##### Raw data

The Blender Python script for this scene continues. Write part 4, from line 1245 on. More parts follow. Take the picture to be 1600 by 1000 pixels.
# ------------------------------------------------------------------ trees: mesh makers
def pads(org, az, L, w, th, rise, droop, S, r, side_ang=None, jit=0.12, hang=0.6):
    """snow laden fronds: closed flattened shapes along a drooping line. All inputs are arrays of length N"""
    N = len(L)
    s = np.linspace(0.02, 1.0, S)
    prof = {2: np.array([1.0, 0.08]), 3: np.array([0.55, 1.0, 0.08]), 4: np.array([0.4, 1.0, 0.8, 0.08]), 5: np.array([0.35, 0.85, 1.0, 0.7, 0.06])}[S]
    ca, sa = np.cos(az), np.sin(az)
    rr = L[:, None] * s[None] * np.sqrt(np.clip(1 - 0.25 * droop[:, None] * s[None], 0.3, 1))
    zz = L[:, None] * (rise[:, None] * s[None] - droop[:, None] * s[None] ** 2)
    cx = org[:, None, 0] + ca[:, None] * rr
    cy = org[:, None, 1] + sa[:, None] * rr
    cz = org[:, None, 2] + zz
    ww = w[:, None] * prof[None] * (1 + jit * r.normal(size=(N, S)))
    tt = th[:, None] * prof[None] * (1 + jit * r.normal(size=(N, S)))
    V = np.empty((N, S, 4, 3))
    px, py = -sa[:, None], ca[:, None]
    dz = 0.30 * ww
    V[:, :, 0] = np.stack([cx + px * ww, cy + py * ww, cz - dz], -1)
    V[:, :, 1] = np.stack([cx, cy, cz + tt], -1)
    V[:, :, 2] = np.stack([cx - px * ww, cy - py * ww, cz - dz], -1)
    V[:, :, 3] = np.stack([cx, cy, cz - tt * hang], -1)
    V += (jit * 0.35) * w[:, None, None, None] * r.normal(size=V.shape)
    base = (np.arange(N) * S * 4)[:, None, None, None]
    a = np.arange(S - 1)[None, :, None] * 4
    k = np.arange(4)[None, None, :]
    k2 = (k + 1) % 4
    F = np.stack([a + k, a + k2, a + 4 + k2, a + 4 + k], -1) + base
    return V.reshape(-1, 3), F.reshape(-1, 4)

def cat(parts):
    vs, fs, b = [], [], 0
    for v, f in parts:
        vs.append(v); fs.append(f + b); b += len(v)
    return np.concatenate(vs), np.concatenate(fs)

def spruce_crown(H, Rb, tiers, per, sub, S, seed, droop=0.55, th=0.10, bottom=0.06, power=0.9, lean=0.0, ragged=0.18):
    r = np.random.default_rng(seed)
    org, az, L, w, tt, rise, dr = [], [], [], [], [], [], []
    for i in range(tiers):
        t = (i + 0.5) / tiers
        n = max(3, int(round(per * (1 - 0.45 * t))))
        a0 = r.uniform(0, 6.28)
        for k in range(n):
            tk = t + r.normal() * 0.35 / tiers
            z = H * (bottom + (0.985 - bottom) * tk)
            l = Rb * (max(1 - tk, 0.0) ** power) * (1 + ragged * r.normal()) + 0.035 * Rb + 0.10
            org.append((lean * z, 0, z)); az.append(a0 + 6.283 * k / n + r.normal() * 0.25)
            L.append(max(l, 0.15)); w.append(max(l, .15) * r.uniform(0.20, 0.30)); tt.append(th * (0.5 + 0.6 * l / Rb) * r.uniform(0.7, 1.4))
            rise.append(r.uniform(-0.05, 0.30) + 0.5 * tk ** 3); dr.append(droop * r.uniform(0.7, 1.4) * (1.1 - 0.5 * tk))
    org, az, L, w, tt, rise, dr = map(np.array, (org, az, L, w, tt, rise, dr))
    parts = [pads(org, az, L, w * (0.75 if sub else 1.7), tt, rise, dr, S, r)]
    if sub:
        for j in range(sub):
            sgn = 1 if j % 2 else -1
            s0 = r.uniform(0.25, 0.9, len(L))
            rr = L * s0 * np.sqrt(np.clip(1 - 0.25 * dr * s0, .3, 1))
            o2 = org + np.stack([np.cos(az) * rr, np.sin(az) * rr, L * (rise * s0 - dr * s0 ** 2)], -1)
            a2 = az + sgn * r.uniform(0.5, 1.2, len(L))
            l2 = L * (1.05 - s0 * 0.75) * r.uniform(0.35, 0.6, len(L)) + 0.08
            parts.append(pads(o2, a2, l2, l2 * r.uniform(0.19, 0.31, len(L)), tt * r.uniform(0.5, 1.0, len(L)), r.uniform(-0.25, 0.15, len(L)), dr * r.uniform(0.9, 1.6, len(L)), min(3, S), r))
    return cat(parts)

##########

Task prompt: Using the data above, output each line exactly.

Solution for this task:
The Blender Python script for this scene continues. Write part 4, from line 1245 on. More parts follow. Take the picture to be 1600 by 1000 pixels.
# ------------------------------------------------------------------ trees: mesh makers
def pads(org, az, L, w, th, rise, droop, S, r, side_ang=None, jit=0.12, hang=0.6):
    """snow laden fronds: closed flattened shapes along a drooping line. All inputs are arrays of length N"""
    N = len(L)
    s = np.linspace(0.02, 1.0, S)
    prof = {2: np.array([1.0, 0.08]), 3: np.array([0.55, 1.0, 0.08]), 4: np.array([0.4, 1.0, 0.8, 0.08]), 5: np.array([0.35, 0.85, 1.0, 0.7, 0.06])}[S]
    ca, sa = np.cos(az), np.sin(az)
    rr = L[:, None] * s[None] * np.sqrt(np.clip(1 - 0.25 * droop[:, None] * s[None], 0.3, 1))
    zz = L[:, None] * (rise[:, None] * s[None] - droop[:, None] * s[None] ** 2)
    cx = org[:, None, 0] + ca[:, None] * rr
    cy = org[:, None, 1] + sa[:, None] * rr
    cz = org[:, None, 2] + zz
    ww = w[:, None] * prof[None] * (1 + jit * r.normal(size=(N, S)))
    tt = th[:, None] * prof[None] * (1 + jit * r.normal(size=(N, S)))
    V = np.empty((N, S, 4, 3))
    px, py = -sa[:, None], ca[:, None]
    dz = 0.30 * ww
    V[:, :, 0] = np.stack([cx + px * ww, cy + py * ww, cz - dz], -1)
    V[:, :, 1] = np.stack([cx, cy, cz + tt], -1)
    V[:, :, 2] = np.stack([cx - px * ww, cy - py * ww, cz - dz], -1)
    V[:, :, 3] = np.stack([cx, cy, cz - tt * hang], -1)
    V += (jit * 0.35) * w[:, None, None, None] * r.normal(size=V.shape)
    base = (np.arange(N) * S * 4)[:, None, None, None]
    a = np.arange(S - 1)[None, :, None] * 4
    k = np.arange(4)[None, None, :]
    k2 = (k + 1) % 4
    F = np.stack([a + k, a + k2, a + 4 + k2, a + 4 + k], -1) + base
    return V.reshape(-1, 3), F.reshape(-1, 4)

def cat(parts):
    vs, fs, b = [], [], 0
    for v, f in parts:
        vs.append(v); fs.append(f + b); b += len(v)
    return np.concatenate(vs), np.concatenate(fs)

def spruce_crown(H, Rb, tiers, per, sub, S, seed, droop=0.55, th=0.10, bottom=0.06, power=0.9, lean=0.0, ragged=0.18):
    r = np.random.default_rng(seed)
    org, az, L, w, tt, rise, dr = [], [], [], [], [], [], []
    for i in range(tiers):
        t = (i + 0.5) / tiers
        n = max(3, int(round(per * (1 - 0.45 * t))))
        a0 = r.uniform(0, 6.28)
        for k in range(n):
            tk = t + r.normal() * 0.35 / tiers
            z = H * (bottom + (0.985 - bottom) * tk)
            l = Rb * (max(1 - tk, 0.0) ** power) * (1 + ragged * r.normal()) + 0.035 * Rb + 0.10
            org.append((lean * z, 0, z)); az.append(a0 + 6.283 * k / n + r.normal() * 0.25)
            L.append(max(l, 0.15)); w.append(max(l, .15) * r.uniform(0.20, 0.30)); tt.append(th * (0.5 + 0.6 * l / Rb) * r.uniform(0.7, 1.4))
            rise.append(r.uniform(-0.05, 0.30) + 0.5 * tk ** 3); dr.append(droop * r.uniform(0.7, 1.4) * (1.1 - 0.5 * tk))
    org, az, L, w, tt, rise, dr = map(np.array, (org, az, L, w, tt, rise, dr))
    parts = [pads(org, az, L, w * (0.75 if sub else 1.7), tt, rise, dr, S, r)]
    if sub:
        for j in range(sub):
            sgn = 1 if j % 2 else -1
            s0 = r.uniform(0.25, 0.9, len(L))
            rr = L * s0 * np.sqrt(np.clip(1 - 0.25 * dr * s0, .3, 1))
            o2 = org + np.stack([np.cos(az) * rr, np.sin(az) * rr, L * (rise * s0 - dr * s0 ** 2)], -1)
            a2 = az + sgn * r.uniform(0.5, 1.2, len(L))
            l2 = L * (1.05 - s0 * 0.75) * r.uniform(0.35, 0.6, len(L)) + 0.08
            parts.append(pads(o2, a2, l2, l2 * r.uniform(0.19, 0.31, len(L)), tt * r.uniform(0.5, 1.0, len(L)), r.uniform(-0.25, 0.15, len(L)), dr * r.uniform(0.9, 1.6, len(L)), min(3, S), r))
    return cat(parts)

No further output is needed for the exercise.